Salant, Richard S.
Salant, Richard S.
(b. 14 April 1914 in New York City; d.16 February 1993 in Southport, Connecticut), attorney without journalistic training who served as president of CBS News for sixteen years, and was noted for his commitment to ethics in journalism and an independent news media, as well as for numerous innovations in television news.
One of two children of Louis Salant, an attorney, and Florence Aronson, Salant attended Phillips Exeter Academy in New Hampshire, where he edited the student newspaper (his only formal journalism experience) and graduated cum laude in 1931. Salant graduated from Harvard with a B.A. degree magna cum laude in 1935. He made Phi Beta Kappa and wrote an honors thesis on the lunar influence on romantic poets. He then earned a Harvard law degree in 1938 and served on the editorial board of the Harvard Law Review. After law school Salant entered government service with President Franklin D. Roosevelt’s New Deal administration in Washington, D.C., serving as an attorney with the National Labor Relations Board from 1938 to 1941 and in the solicitor general’s office in the Department of Justice from 1941 to 1943.
On 14 June 1941 Salant married Rosalind Robb, with whom he had four children. During World War II he served in the navy from 1943 to 1946, attaining the rank of lieutenant commander. After the war Salant joined the New York City law firm of Rosenman, Goldmark, Colin and Kaye, where he represented the Columbia Broadcasting System (CBS) in various legal matters, including litigation against the Radio Corporation of America—National Broadcasting System (RCA-NBC) over the future of color television broadcasting. Network executives were impressed by his work, and in 1952, in what Salant described as the “best move I ever made,” he left the law and became a CBS staff vice president. In 1955 Salant divorced Rosalind Robb, and on 31 December 1955 he married Frances Trainer, with whom he had one child. In 1961 he was appointed president of CBS News and a member of the CBS board of directors. Salant designated Walter Cronkite as network anchor, and launched the first half-hour network evening news television broadcast, expanding the program from fifteen minutes of airtime. In 1964, when Fred Friendly was appointed CBS News president, Salant briefly returned to duties at CBS corporate headquarters, but came back to head the news division once again following Friendly’s resignation in 1966.

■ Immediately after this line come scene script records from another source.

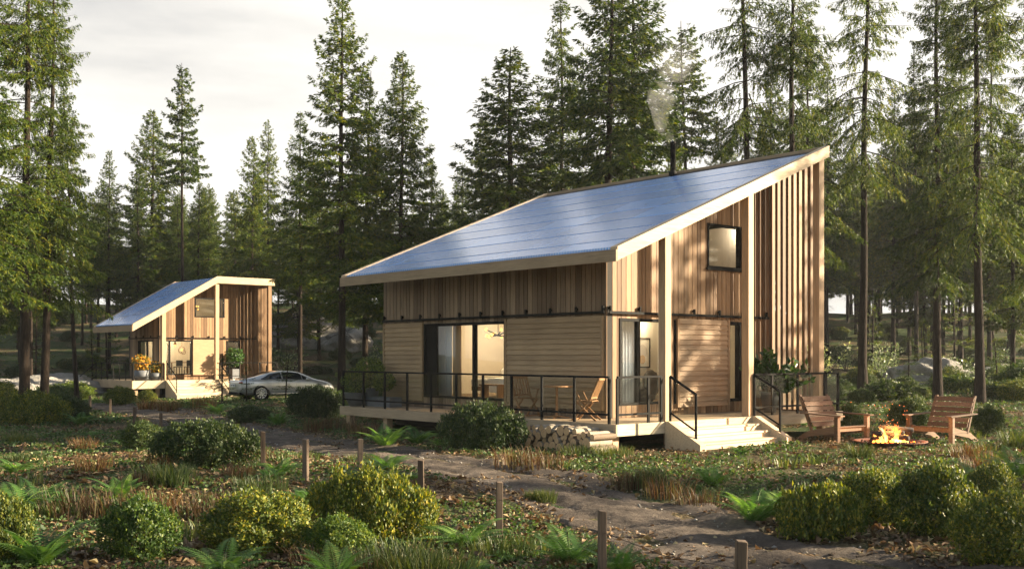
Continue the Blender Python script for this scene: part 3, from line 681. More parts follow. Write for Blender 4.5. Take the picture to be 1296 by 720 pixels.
# inside
def sputnik(label, loc, r, nb, cord, seed):
    t = thing('ceiling_lamp', label, 'lamp', loc); rs = random.Random(seed); m = MB(); m.tube([(0, 0, 0), (0, 0, cord)], .012, 6); m.lathe([(.0, -.04), (.04, 0), (0, .04)], 8)
    tips = []
    for i in range(nb):
        a = 6.283 * i / nb + rs.uniform(-.2, .2); e = rs.uniform(-.35, .5); L = r * rs.uniform(.7, 1.05); d = Vector((math.cos(a) * math.cos(e), math.sin(a) * math.cos(e), math.sin(e))); m.tube([(0, 0, 0), d * L], .016, 5); tips.append(d * L)
    m.build('frame', M['black'], t)
    for p in tips:
        b = MB(); b.blob(p, (.036, .036, .046), 8, 6, 0); b.build('bulb', M['bulb'], t, True)
    return t
sputnik('black branching ceiling lamp with glowing bulbs behind the sliding door of the large house', hloc(H1, 1.5, 5.6, DZ + 1.98), .42, 10, .72, 2)
curtain('curtain', 'blue grey sheer curtain hanging at the left of the large sliding door', 'curtain', hloc(H1, .42, 6.30, 0), HA, .62, DZ + .3, DZ + 2.6, .035, 6, M['curt_b'])
curtain('curtain', 'narrow tan curtain gathered beside the blue grey one behind the large sliding door', 'curtain', hloc(H1, .48, 5.96, 0), HA, .32, DZ + .3, DZ + 2.6, .035, 4, M['curt_t'])
curtain('curtain', 'pale sheer curtain behind the corner glass door, left of the framed picture', 'curtain', hloc(H1, .95, .45, 0), HA, .5, DZ + .3, DZ + 2.6, .03, 5, M['curt_b'], 'x')
t = thing('daybed', 'white blanket covered daybed inside behind the large sliding door', 'bed', hloc(H1, 1.9, 5.75, DZ + .26), HA)
mb = MB(); mb.box(-.5, .5, -.9, .9, .18, .3); [mb.box(x - .03, x + .03, y - .03, y + .03, 0, .18) for x in (-.45, .45) for y in (-.85, .85)]; mb.build('frame', M['teak'], t)
mb = MB(); mb.box(-.52, .52, -.92, .92, .3, .52); mb.build('mattress', M['white_fab'], t, bevel=.04)
mb = MB(); mb.blob((.32, -.5, .66), (.12, .3, .2), 12, 8, .05, 3); mb.blob((.32, .3, .66), (.12, .3, .2), 12, 8, .05, 4); mb.build('pillow', M['white_fab'], t, True)
mb = MB(); mb.hexa([(-.58, -.75, .12), (-.56, .1, .16), (-.54, .1, .16), (-.55, -.75, .12), (-.58, -.75, .54), (-.56, .1, .54), (.1, .1, .56), (.1, -.75, .56)]); mb.build('blanket', M['white_fab'], t, bevel=.02)
t = thing('bench', 'low pale wooden bench standing in front of the daybed', 'bench', hloc(H1, .85, 5.05, DZ + .26), HA)
mb = MB(); mb.box(-.16, .16, -.4, .4, .36, .4); mb.build('seat', M['teak'], t)
for y in (-.34, .34):
    mb = MB(); mb.box(-.13, .13, y - .02, y + .02, 0, .36); mb.build('leg', M['teak'], t)
def picture(label, loc, rz, w, h, kind):
    t = thing('framed_picture', label, 'picture', loc, rz)
    f = MB(); s = .03
    f.box(-w / 2, w / 2, -.03, 0, -h / 2, -h / 2 + s); f.box(-w / 2, w / 2, -.03, 0, h / 2 - s, h / 2); f.box(-w / 2, -w / 2 + s, -.03, 0, -h / 2 + s, h / 2 - s); f.box(w / 2 - s, w / 2, -.03, 0, -h / 2 + s, h / 2 - s); f.build('frame', M['black'], t)
    c = MB(); c.box(-w / 2 + s, w / 2 - s, -.012, -.004, -h / 2 + s, h / 2 - s)
    m, nt, out = new_mat('abstract_print'); p = N(nt, 'ShaderNodeBsdfPrincipled', Roughness=.6); tc = nt.nodes.new('ShaderNodeTexCoord'); sp = nt.nodes.new('ShaderNodeSeparateXYZ'); nt.links.new(tc.outputs['Object'], sp.inputs[0])
    def disc(cx, cz, r):
        a = math_n(nt, 'POWER', math_n(nt, 'SUBTRACT', sp.outputs[0], cx), 2.); b = math_n(nt, 'POWER', math_n(nt, 'SUBTRACT', sp.outputs[2], cz), 2.)
        return math_n(nt, 'LESS_THAN', math_n(nt, 'ADD', math_n(nt, 'SQRT', math_n(nt, 'ADD', a, b)), math_n(nt, 'MULTIPLY', noise(nt, tc.outputs['Object'], 7, 3), .06)), r)
    c1 = mix_rgb(nt, (.72, .68, .6), (.52, .48, .43), disc(.0, .03, h * .27)); c2 = mix_rgb(nt, c1, (.46, .27, .09), disc(-.01, -h * .22, h * .19))
    nt.links.new(c2, p.inputs['Base Color']); nt.links.new(p.outputs[0], out.inputs[0]); c.build('print', m, t); return t
picture('black framed abstract print with a brown shape on the wall behind the corner glass door', hloc(H1, 3.95, 2.49, DZ + 1.5), HA, .58, .80, 0)
t = thing('armchair', 'dark grey rounded armchair behind the corner glass door under the framed picture', 'armchair', hloc(H1, 2.75, 1.5, DZ + .10), HA + R(200))
mb = MB(); mb.blob((0, 0, .3), (.42, .42, .22), 14, 8, .05, 1); mb.build('seat', M['grey_fab'], t, True)
mb = MB(); mb.blob((.0, .3, .62), (.44, .16, .36), 14, 8, .06, 2); mb.build('backrest', M['grey_fab'], t, True)
for sx in (-1, 1):
    mb = MB(); mb.blob((.36 * sx, .02, .45), (.11, .36, .2), 12, 8, .05, 5); mb.build('armrest', M['grey_fab'], t, True)
lamp_light('room_lamp', hloc(H1, 1.7, 5.2, DZ + 2.1), 32, rad=.25); lamp_light('room_lamp', hloc(H1, 3.6, 7.2, DZ + 2.2), 20, rad=.25)
lamp_light('picture_lamp', hloc(H1, 3.9, 2.2, DZ + 2.3), 6, (1, .78, .5), .05); lamp_light('room_lamp', hloc(H1, 2.2, 1.2, DZ + 2.4), 9, rad=.2)
lamp_light('upstairs_lamp', hloc(H1, 5.7, .7, DZ + 4.75), 9, (1, .8, .58), .12)
t = thing('wall_lamp', 'small glowing wall lamp at the left edge of the upstairs window', 'lamp', hloc(H1, 3.72, .9, DZ + 4.1), HA)
mb = MB(); mb.lathe([(.035, -.09), (.035, .09)], 10); mb.build('lamp_shade', M['bulb'], t); mb = MB(); mb.beam((0, 0, .1), (0, 0, -.32), .02, .02); mb.build('stem', M['black'], t)

t = thing('wardrobe', 'tall brown wardrobe inside the upstairs window of the large house', 'wardrobe', hloc(H1, 4.38, 1.55, DZ + 2.81), HA)
mb = MB(); mb.box(-.32, .32, -.5, .5, .0, 1.95); mb.build('cabinet', plain('wardrobe_brown', (.13, .085, .05), .6), t, bevel=.01)
for x in (-.16, .16): mb = MB(); mb.box(x - .155, x + .155, -.525, -.502, .04, 1.91); mb.build('door', plain('wardrobe_door_brown', (.16, .105, .062), .5), t)
# ------------------------------------------------------------------ the far house
H2 = thing('timber_house', 'smaller distant timber house beside the silver car, its roof ending in a level section', 'house', (-21.1, 58.8, DZ - 1.0), HA)
D2 = 1.0; KX, EX, UY = 5.06, 8.78, 6.15
rz2 = lambda x: D2 + (3.09 + .575 * x if x < KX else 6.0)
rf = MB(); slab(rf, .05, KX, .05, UY - .05, rz2, -.04, -.3); slab(rf, KX, EX - .05, .05, UY - .05, rz2, -.04, -.3); roof = rf.build('roof', M['dark'], H2); rf = MB(); slab(rf, .052, KX, .052, UY - .052, rz2, -.302, -.32); slab(rf, KX, EX - .052, .052, UY - .052, rz2, -.302, -.32); rf.build('soffit', M['fascia_x'], roof)
f = MB(); f.box(0, .05, 0, UY, rz2(0) - .33, rz2(0)); f.build('fascia', M['fascia_y'], roof)
for ya in (0, UY - .05):
    f = MB(); slab(f, .051, KX, ya, ya + .05, rz2, .05, -.35, .6); slab(f, KX, EX, ya, ya + .05, rz2, .05, -.35, .6)
    yb = ya + .051 if ya == 0 else ya - .141; slab(f, .051, KX, yb, yb + .14, rz2, .049, -.03, .6); f.build('fascia', M['fascia_x'], roof)
f = MB(); f.box(EX - .05, EX - .002, .052, UY - .052, rz2(9) - .35, rz2(9) + .045); f.build('fascia', M['fascia_y'], roof)
xs = np.linspace(.1, KX - .06, 6)
for xa, xb in zip(xs[:-1], xs[1:]):
    ys = np.linspace(.2, UY - .2, 5)
    for ya, yb in zip(ys[:-1], ys[1:]): p_ = MB(); slab(p_, xa + .03, xb - .03, ya + .0015, yb - .0015, rz2, .03, -.03); p_.build('solar_panel', M['solar'], roof)
WX, WY, WE, WB = 2.15, 1.45, 8.5, 6.05
wall(H2, M['plank_grey'], 'y', WX, 1, WY, WB, D2 + .002, lambda a: rz2(WX) - .325, [(WY + .9, WY + 3.2, D2 + .28, D2 + 2.3)])
b0 = WX
gop = [(b0 + .3, b0 + 1.98, D2 + .28, D2 + 2.3), (b0 + 4.16, b0 + 5.06, D2 + .28, D2 + 2.3), (b0 + 2.15, b0 + 4.05, D2 + 3.68, D2 + 4.83)]
seg = lambda a: rz2(a) - .325
bo, ba = plank_wall('x', WY, 1, WX + .003, KX, D2 + .002, seg, [(o[0], min(o[1], KX), o[2], o[3]) for o in gop if o[0] < KX]); o_ = bo.build('wall', M['plank'], H2); ba.build('wall_core', M['dark'], o_)
bo, ba = plank_wall('x', WY, 1, KX, WE, D2 + .002, seg, [(max(o[0], KX), o[1], o[2], o[3]) for o in gop if o[1] > KX]); o_ = bo.build('wall', M['plank'], H2); ba.build('wall_core', M['dark'], o_)
wall(H2, M['plank'], 'y', WE, -1, WY + .01, WB, .0, lambda a: rz2(WE) - .325, []); wall(H2, M['plank'], 'x', WB, -1, WX, KX, .0, seg, []); wall(H2, M['plank'], 'x', WB, -1, KX, WE, .0, seg, [])
opening(H2, 'sliding_door', 'y', WX, 1, WY + .9, WY + 3.2, D2 + .28, D2 + 2.3, mull=(WY + 1.9,))
opening(H2, 'sliding_door', 'x', WY, 1, gop[0][0], gop[0][1], D2 + .28, D2 + 2.3, mull=(b0 + .62,))
opening(H2, 'door', 'x', WY, 1, gop[1][0], gop[1][1], D2 + .28, D2 + 2.3); opening(H2, 'window', 'x', WY, 1, gop[2][0], gop[2][1], D2 + 3.68, D2 + 4.83, mull=(b0 + 3.75,))
pn = MB(); pn.box(b0 + 2.02, b0 + 3.5, WY - .07, WY - .03, D2 + .2, D2 + 2.36); pn.build('cladding_panel', M['lap_x'], H2)
track(H2, 'x', WY, -1, WX, b0 + 6.1, D2 + 2.43, 1.0); track(H2, 'y', WX, -1, WY, WB, D2 + 2.43, 1.0)
for x in (1.87, 5.1): mb = MB(); mb.box(x - .11, x + .11, .1, .32, D2 + .001, rz2(x) - .2); mb.build('post', M['post'], H2)
mb = MB(); [mb.box(8.42, 8.54, .3 + i * .17 - .035, .3 + i * .17 + .035, D2 + .02, rz2(8.4) - .3) for i in range(7)]; mb.box(8.38, 8.6, .06, .24, D2 + .001, rz2(8.4) - .3); mb.build('slat_screen', M['plank'], H2)
dk = MB(); deck_boards(dk, .04, WX - .003, .04, UY, D2, 'y'); deck_boards(dk, WX, 9.0, .04, WY - .003, D2, 'x'); deck = dk.build('deck', M['deck'], H2)
mb = MB(); mb.box(0, .038, 0, UY, D2 - .45, D2 + .004); mb.build('deck_edge', M['deck'], deck)
for xa, xb in ((.04, 1.88), (5.2, 9.0)): mb = MB(); mb.box(xa, xb, 0, .038, D2 - .45, D2 + .004); mb.build('deck_edge', M['deck_x'], deck)
for x, y in ((.3, .3), (.3, 3), (.3, 5.8), (1.6, .4), (6.5, .4), (8.7, .4)): mb = MB(); mb.box(x - .1, x + .1, y - .1, y + .1, -.6, D2 - .04); mb.build('deck_support', M['post'], deck)
mb = MB(); mb.box(2.4, 8.3, 1.7, 5.9, -.6, D2 - .05); mb.build('shade_dark_foundation', M['dark'], H2)  # plinth again near-black to put shade under the deck
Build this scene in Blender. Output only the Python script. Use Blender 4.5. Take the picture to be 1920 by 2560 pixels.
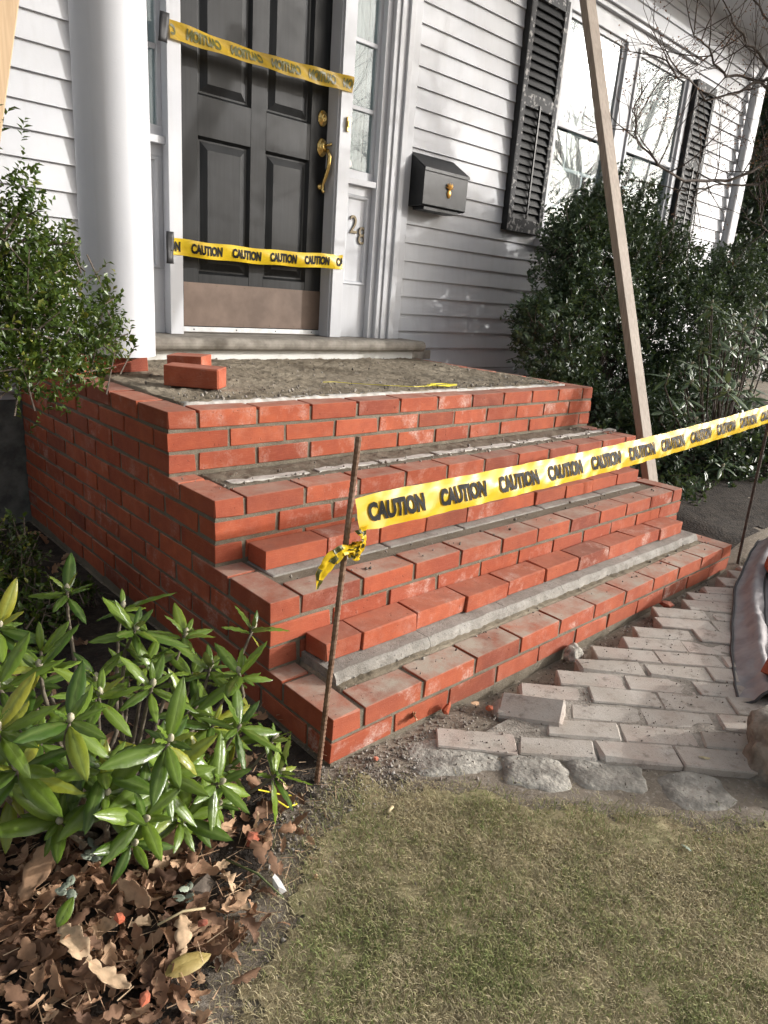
import bpy, bmesh, math, random
import numpy as np
from mathutils import Vector, Matrix, Euler, noise
random.seed(7); rng = np.random.default_rng(7)
R_ = math.radians
for o in list(bpy.data.objects): bpy.data.objects.remove(o)
S = bpy.context.scene
COL = S.collection

# ------------------------------------------------------------------ camera, sky, sun, exposure
cd = bpy.data.cameras.new('camera'); cam = bpy.data.objects.new('camera', cd); COL.objects.link(cam)
cd.sensor_fit = 'VERTICAL'; cd.sensor_height = 36; cd.lens = 1746.9/2560*36
cd.clip_start = 0.02; cd.clip_end = 2000
cam.location = (-0.938, -1.097, 1.1146); cam.rotation_euler = (1.26795, -0.07432, -0.74154)
S.camera = cam
SUN_AZ, SUN_EL = 55.2, 15.5           # azimuth measured from -y towards +x
az, el = R_(SUN_AZ), R_(SUN_EL)
sun_dir = Vector((math.sin(az)*math.cos(el), -math.cos(az)*math.cos(el), math.sin(el)))
W = bpy.data.worlds.new('World'); S.world = W; W.use_nodes = True
wn = W.node_tree.nodes; wl = W.node_tree.links
sky = wn.new('ShaderNodeTexSky'); sky.sky_type = 'NISHITA'; sky.sun_disc = False
sky.sun_elevation = el; sky.sun_rotation = math.atan2(sun_dir.x, sun_dir.y)
sky.air_density = 1.0; sky.dust_density = 8.0; sky.ozone_density = 1.0
wn['Background'].inputs['Strength'].default_value = 0.15
hs = wn.new('ShaderNodeHueSaturation'); hs.inputs['Saturation'].default_value = 0.32     # thin milky cloud: paler than a clear sky
wl.new(sky.outputs[0], hs.inputs['Color']); wl.new(hs.outputs[0], wn['Background'].inputs['Color'])
sd = bpy.data.lights.new('sun', 'SUN'); sd.energy = 2.2; sd.angle = R_(0.9); sd.color = (1.0, 0.972, 0.94)
sun = bpy.data.objects.new('sun', sd); COL.objects.link(sun)
sun.rotation_euler = sun_dir.to_track_quat('Z', 'Y').to_euler()
S.view_settings.view_transform = 'Standard'; S.view_settings.look = 'None'
S.view_settings.exposure = 0.82; S.view_settings.gamma = 1
S.view_settings.use_curve_mapping = False

# ------------------------------------------------------------------ mesh helpers
class MB:
    def __init__(s): s.v = []; s.f = []
    def add(s, vs, fs):
        k = len(s.v); s.v += [tuple(p) for p in vs]; s.f += [tuple(i+k for i in f) for f in fs]; return s
    def box(s, x0, x1, y0, y1, z0, z1):
        return s.add([(x0,y0,z0),(x1,y0,z0),(x1,y1,z0),(x0,y1,z0),(x0,y0,z1),(x1,y0,z1),(x1,y1,z1),(x0,y1,z1)],
                     [(0,3,2,1),(4,5,6,7),(0,1,5,4),(1,2,6,5),(2,3,7,6),(3,0,4,7)])
    def prism_x(s, prof, x0, x1):      # prof: list of (y,z), counter-clockwise seen from +x
        n = len(prof)
        vs = [(x0,y,z) for y,z in prof]+[(x1,y,z) for y,z in prof]
        fs = [tuple(range(n))[::-1], tuple(range(n,2*n))]+[(i,(i+1)%n,n+(i+1)%n,n+i) for i in range(n)]
        return s.add(vs, fs)
    def prism_z(s, prof, z0, z1):      # prof: (x,y)
        n = len(prof)
        vs = [(x,y,z0) for x,y in prof]+[(x,y,z1) for x,y in prof]
        fs = [tuple(range(n))[::-1], tuple(range(n,2*n))]+[(i,(i+1)%n,n+(i+1)%n,n+i) for i in range(n)]
        return s.add(vs, fs)
    def tube(s, pts, rad, n=6, cap=True):
        pts = [Vector(p) for p in pts]
        if not hasattr(rad, '__len__'): rad = [rad]*len(pts)
        t = (pts[1]-pts[0]).normalized(); a = t.orthogonal().normalized(); rings = []
        for i, p in enumerate(pts):
            t2 = (pts[min(i+1, len(pts)-1)]-pts[max(i-1, 0)])
            t2 = t2.normalized() if t2.length > 1e-9 else t
            a = (a - t2*a.dot(t2));  a = a.normalized() if a.length > 1e-6 else t2.orthogonal().normalized()
            b = t2.cross(a)
            rings.append([p+(a*math.cos(2*math.pi*k/n)+b*math.sin(2*math.pi*k/n))*rad[i] for k in range(n)])
        vs = [q for r in rings for q in r]; fs = []
        for i in range(len(pts)-1):
            for k in range(n):
                k2 = (k+1) % n; fs.append((i*n+k, i*n+k2, (i+1)*n+k2, (i+1)*n+k))
        if cap: fs += [tuple(range(n))[::-1], tuple((len(pts)-1)*n+k for k in range(n))]
        return s.add(vs, fs)
    def lathe(s, c, prof, n=24, axis='z'):   # prof: (r, h)
        vs = []; 
        for r, h in prof:
            for k in range(n):
                a = 2*math.pi*k/n; q = (r*math.cos(a), r*math.sin(a), h)
                if axis == 'y': q = (q[0], -q[2], q[1])
                vs.append((c[0]+q[0], c[1]+q[1], c[2]+q[2]))
        m = len(prof); fs = []
        for i in range(m-1):
            for k in range(n): fs.append((i*n+k, i*n+(k+1) % n, (i+1)*n+(k+1) % n, (i+1)*n+k))
        fs += [tuple(range(n))[::-1], tuple((m-1)*n+k for k in range(n))]
        return s.add(vs, fs)
    def mesh(s, name):
        me = bpy.data.meshes.new(name); me.from_pydata(s.v, [], s.f); me.update(); return me
    def build(s, name, m, parent=None, bevel=0, smooth=False):
        o = link(name, s.mesh(name), m, parent)
        if smooth: o.data.polygons.foreach_set('use_smooth', [True]*len(o.data.polygons))
        if bevel:
            b = o.modifiers.new('bevel', 'BEVEL'); b.width = bevel; b.segments = 2; b.limit_method = 'ANGLE'; b.angle_limit = 0.6
        return o
def link(name, me, m, parent=None, loc=None):
    o = bpy.data.objects.new(name, me); COL.objects.link(o)
    if m is not None and me is not None:
        if not me.materials: me.materials.append(m)
    if parent: o.parent = parent
    if loc: o.location = loc
    return o
def tag(o, label=None, cat=None, group=None, kind=None):
    if label: o['label'] = label
    if cat: o['category'] = cat
    if group: o['group'] = group
    if kind: o['kind'] = kind
    return o
def thing(name, label, cat, loc=(0,0,0), group=None):
    o = bpy.data.objects.new(name, None); COL.objects.link(o); o.location = loc; o.empty_display_size = .05
    return tag(o, label, cat, group)
def np_mesh(name, V, F, smooth=False, col=None):
    me = bpy.data.meshes.new(name); V = np.asarray(V, dtype=np.float32); F = np.asarray(F, dtype=np.int32)
    k = F.shape[1]; me.vertices.add(len(V)); me.vertices.foreach_set('co', V.ravel())
    me.loops.add(F.size); me.loops.foreach_set('vertex_index', F.ravel())
    me.polygons.add(len(F)); me.polygons.foreach_set('loop_start', np.arange(len(F), dtype=np.int32)*k)
    if smooth: me.polygons.foreach_set('use_smooth', np.ones(len(F), dtype=bool))
    me.update(calc_edges=True)
    if col is not None:
        a = me.attributes.new('tint', 'FLOAT', 'POINT'); a.data.foreach_set('value', np.asarray(col, dtype=np.float32))
    me.validate(); return me
def grid_mesh(name, nx, ny, fn):
    vs = [fn(i/(nx-1), j/(ny-1)) for j in range(ny) for i in range(nx)]
    fs = [(j*nx+i, j*nx+i+1, (j+1)*nx+i+1, (j+1)*nx+i) for j in range(ny-1) for i in range(nx-1)]
    return vs, fs
def cbox(lx, ly, lz, c=.0017, jit=.0017, seed=0):   # chamfered, slightly irregular brick centred on its base
    r = random.Random(seed); vs = []; idx = {}
    for sx in (-1, 1):
        for sy in (-1, 1):
            for sz in (0, 1):
                j = [r.uniform(-jit, jit) for _ in range(3)]
                X = sx*lx/2+j[0]; Y = sy*ly/2+j[1]; Z = sz*lz+j[2]; szz = 1 if sz else -1
                cc = c*r.choice([.6, .8, 1, 1, 1.3, 3.2])
                for ax, q in enumerate([(X, Y-sy*cc, Z-szz*cc), (X-sx*cc, Y, Z-szz*cc), (X-sx*cc, Y-sy*cc, Z)]):
                    idx[(sx, sy, sz, ax)] = len(vs); vs.append(q)
    I = lambda sx, sy, sz, ax: idx[(sx, sy, sz, ax)]
    fs = []
    for sx in (-1, 1): fs.append([I(sx, a, b, 0) for a, b in ((-1,0),(1,0),(1,1),(-1,1))])
    for sy in (-1, 1): fs.append([I(a, sy, b, 1) for a, b in ((-1,0),(1,0),(1,1),(-1,1))])
    for sz in (0, 1): fs.append([I(a, b, sz, 2) for a, b in ((-1,-1),(1,-1),(1,1),(-1,1))])
    for sx in (-1, 1):
        for sy in (-1, 1): fs.append([I(sx,sy,0,0), I(sx,sy,1,0), I(sx,sy,1,1), I(sx,sy,0,1)])
        for sz in (0, 1): fs.append([I(sx,-1,sz,0), I(sx,1,sz,0), I(sx,1,sz,2), I(sx,-1,sz,2)])
    for sy in (-1, 1):
        for sz in (0, 1): fs.append([I(-1,sy,sz,1), I(1,sy,sz,1), I(1,sy,sz,2), I(-1,sy,sz,2)])
    for sx in (-1, 1):
        for sy in (-1, 1):
            for sz in (0, 1): fs.append([I(sx,sy,sz,0), I(sx,sy,sz,1), I(sx,sy,sz,2)])
    ctr = Vector((0, 0, lz/2)); out = []
    for f in fs:      # orient outward
        p = [Vector(vs[i]) for i in f]; nrm = (p[1]-p[0]).cross(p[2]-p[0]); cen = sum(p, Vector())/len(p)
        out.append(f if nrm.dot(cen-ctr) > 0 else f[::-1])
    me = bpy.data.meshes.new('brick'); me.from_pydata(vs, [], out); me.update(); return me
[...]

Salant presided over CBS News until 1979, an era that included the civil rights movement, the Vietnam War, and the Watergate scandal, an extremely challenging period for the news media. Despite his lack of a journalistic background, Salant enjoyed a reputation as a standard setter for ethics and integrity. He vehemently opposed blurring the line between news and entertainment. The sound judgment of news professionals was, in his view, more important than popularity or ratings. “Our job is to give people not what they want, but what we decide they ought to have,” is an oft-quoted Salant axiom. He staunchly defended the independence of CBS News against external and internal interference, refusing to censor or withdraw news stories that might offend major network advertisers; defending controversial news broadcasts, including the 1971 documentary, “The Selling of the Pentagon,” and resisting pressure from the Nixon administration over Vietnam and Watergate coverage. Salant made the decision to produce 60 Minutes, which went on to become the premier news magazine show in broadcast history. He also hired such notable correspondents as Mike Wallace, Roger Mudd, Dan Rather, and Diane Sawyer. He dismissed Howard K. Smith for editorializing in news stories, and arranged the resignation of Daniel Schorr following his release of a classified government document. Salant is also credited with opening up opportunities for women and minorities at CBS News.
Forced by CBS’s mandatory retirement policy to leave his post at the age of sixty-five in 1979, Salant was honored with numerous awards, including the George Polk Memorial Award, the Alfred I. Du Pont—Columbia University Award, the George Foster Peabody Award, the Society of Professional Journalism Award, and the International Radio and Television Society Gold Medal. Reluctant to withdraw from active journalism, Salant immediately joined rival broadcast network NBC as vice chairman, with specific responsibilities to strengthen the NBC news division. He failed, however, to attain his primary goal of expanding NBC’s evening news broadcast to a full hour. He left NBC in 1983 to become president of the National News Council, an independent industry organization established in the post-Watergate years to restore public confidence in the
news media by investigating reader and viewer complaints of unfair, biased reporting. A year later Salant announced the dissolution of the News Council because of a lack of support from major media organizations.
During retirement Salant lectured frequently on broadcast journalism, particularly on quality and ethics issues. He was sharply critical of the new corporate owners of the television networks, who seemed to him to be more interested in profitability than in the social responsibility of network news, and worried that media credibility was jeopardized by the shift towards more entertaining, less serious coverage; the disappearance of in-depth documentaries; and ratings-based editorial decisions. He died of a heart attack while speaking on news media ethics to a senior citizens men’s club. Salant is regarded by many as the architect of modern broadcast journalism. His most important contributions include his lasting imprint on the format of broadcast journalism as we know it today. The thirty-minute evening news program is now the standard. The in-depth reporting of 60 Minutes achieved institutional status in American society, and the program’s news magazine format was widely emulated. Many of the correspondents he hired remain household names. His steadfast defense of the First Amendment and the independence of the news media and advocacy of ethical practices continue to serve as a point of reference for broadcast journalists. While his disapproving views on the blending of entertainment and news are often dismissed by some television executives as outdated, Salant’s perspective still has sway with practicing journalists and helps shape the debate within the industry.
Salant’s posthumous memoir, Salant, CBS, and the Battle for the Soul of Broadcast Journalism (1999), edited by Susan Buzenberg and Bill Buzenberg, provides valuable insights into Salant’s philosophy, values, and career. An in-depth profile, “Never a Newsman, Always a Journalist,” Broadcasting 96, no. 7 (26 Feb. 1979): 90–94, traces Salant’s major career accomplishments. Obituaries are in the Washington Post and New York Times (both 17 Feb. 1993) and Los Angeles Times (18 Feb. 1993).